§ **What the task requires**
The material below should be written out in full and exactly; pictures stay out of the copy.
### Given information ###
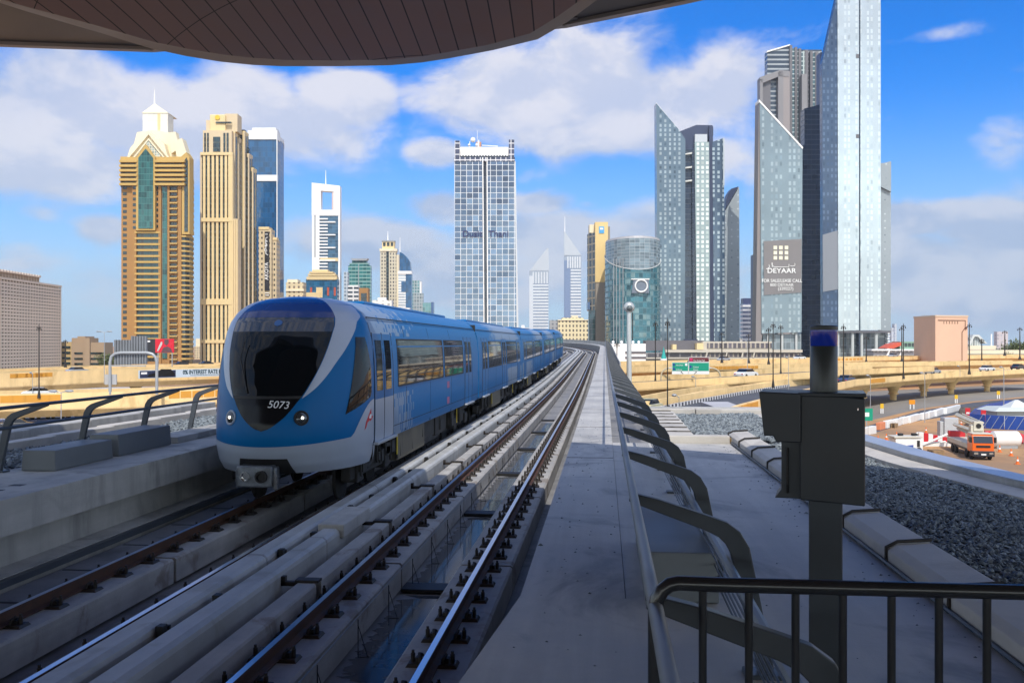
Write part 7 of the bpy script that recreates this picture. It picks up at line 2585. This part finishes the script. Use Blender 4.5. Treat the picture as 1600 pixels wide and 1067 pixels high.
for i in range(nv_ + 1):
    x = LU * i / nv_ - .02
    if f0 is None:
        o = f0 = MB().box(-.14, .14, .2, 1.3, H2 + .8, H1).build('top_fin', LAT, t)
    else:
        o = f0.copy()
        COL.objects.link(o)
    o.location = (x, 0, 0)
# low parking building beside it
T = TW('parking_block', 'low beige parking building with dark slots between the lattice block and the mast', 129, 400, 'car park')
PKB = mat('parking_beige', rgb(186, 160, 132, .75), .85, var=.05, vs=.1)
T.box('left_wing', mat('parking_straw', rgb(214, 184, 130, .75), .85), 96, 112, 534, None, 1, 22)
T.box('wall', PKB, 111.5, 162.5, 535, None, 0, 22)
T.box('stair_tower', PKB, 112, 139.5, 528, 536, 2, 18)
T.box('stair_core', PKB, 132, 140, 528.5, None, -1.2, 2)
T.box('roof_house', PKB, 121, 133, 525.5, 529, 4, 14)
for v in (542, 550.5, 559, 567):
    T.box('dark_slot', WDARK, 97, 109.5, v - 1.2, v + 2, .6, 1.4)
for v in (550.5, 559, 567):
    for u0, u1 in ((116, 129), (141, 161)):
        T.box('dark_slot', WDARK, u0, u1, v, v + 2.6, -.3, .5)
T = TW('pale_lattice_house', 'narrow pale building with chevron grille between the balcony tower and the ribbed tower', 309, 690, 'building')
T.box('wall', facade('chevron_grille', (.2, .17, .13), rgb(232, 214, 176, .8), 1.5, 1.7, .7, .7, gr=.5, fr=.8), 304, 316, 541, None, 0, 12)
T.box('roof_house', CREAML, 306, 314, 529, 541.2, 1, 10)
# ================================================================== HAZE
def haze():
    m = bpy.data.materials.new('haze_air')
    m.use_nodes = True
    k = NT(m.node_tree)
    k.n.clear()
    out = k.node('ShaderNodeOutputMaterial')
    pv = k.node('ShaderNodeVolumePrincipled')
    pv.inputs['Color'].default_value = (.78, .86, 1.0, 1)
    pv.inputs['Density'].default_value = HAZE
    k.l.new(pv.outputs[0], out.inputs['Volume'])
    o = MB().box(-4100, 4100, -1100, 5100, GZ - 1.2, 330).build('haze', m)
    props(o, kind='stuff')


HAZE = 0.000085
if HAZE: haze()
###
§ **Correct output**
Write part 7 of the bpy script that recreates this picture. It picks up at line 2585. This part finishes the script. Use Blender 4.5. Treat the picture as 1600 pixels wide and 1067 pixels high.
for i in range(nv_ + 1):
    x = LU * i / nv_ - .02
    if f0 is None:
        o = f0 = MB().box(-.14, .14, .2, 1.3, H2 + .8, H1).build('top_fin', LAT, t)
    else:
        o = f0.copy()
        COL.objects.link(o)
    o.location = (x, 0, 0)
# low parking building beside it
T = TW('parking_block', 'low beige parking building with dark slots between the lattice block and the mast', 129, 400, 'car park')
PKB = mat('parking_beige', rgb(186, 160, 132, .75), .85, var=.05, vs=.1)
T.box('left_wing', mat('parking_straw', rgb(214, 184, 130, .75), .85), 96, 112, 534, None, 1, 22)
T.box('wall', PKB, 111.5, 162.5, 535, None, 0, 22)
T.box('stair_tower', PKB, 112, 139.5, 528, 536, 2, 18)
T.box('stair_core', PKB, 132, 140, 528.5, None, -1.2, 2)
T.box('roof_house', PKB, 121, 133, 525.5, 529, 4, 14)
for v in (542, 550.5, 559, 567):
    T.box('dark_slot', WDARK, 97, 109.5, v - 1.2, v + 2, .6, 1.4)
for v in (550.5, 559, 567):
    for u0, u1 in ((116, 129), (141, 161)):
        T.box('dark_slot', WDARK, u0, u1, v, v + 2.6, -.3, .5)
T = TW('pale_lattice_house', 'narrow pale building with chevron grille between the balcony tower and the ribbed tower', 309, 690, 'building')
T.box('wall', facade('chevron_grille', (.2, .17, .13), rgb(232, 214, 176, .8), 1.5, 1.7, .7, .7, gr=.5, fr=.8), 304, 316, 541, None, 0, 12)
T.box('roof_house', CREAML, 306, 314, 529, 541.2, 1, 10)
# ================================================================== HAZE
def haze():
    m = bpy.data.materials.new('haze_air')
    m.use_nodes = True
    k = NT(m.node_tree)
    k.n.clear()
    out = k.node('ShaderNodeOutputMaterial')
    pv = k.node('ShaderNodeVolumePrincipled')
    pv.inputs['Color'].default_value = (.78, .86, 1.0, 1)
    pv.inputs['Density'].default_value = HAZE
    k.l.new(pv.outputs[0], out.inputs['Volume'])
    o = MB().box(-4100, 4100, -1100, 5100, GZ - 1.2, 330).build('haze', m)
    props(o, kind='stuff')


HAZE = 0.000085
if HAZE: haze()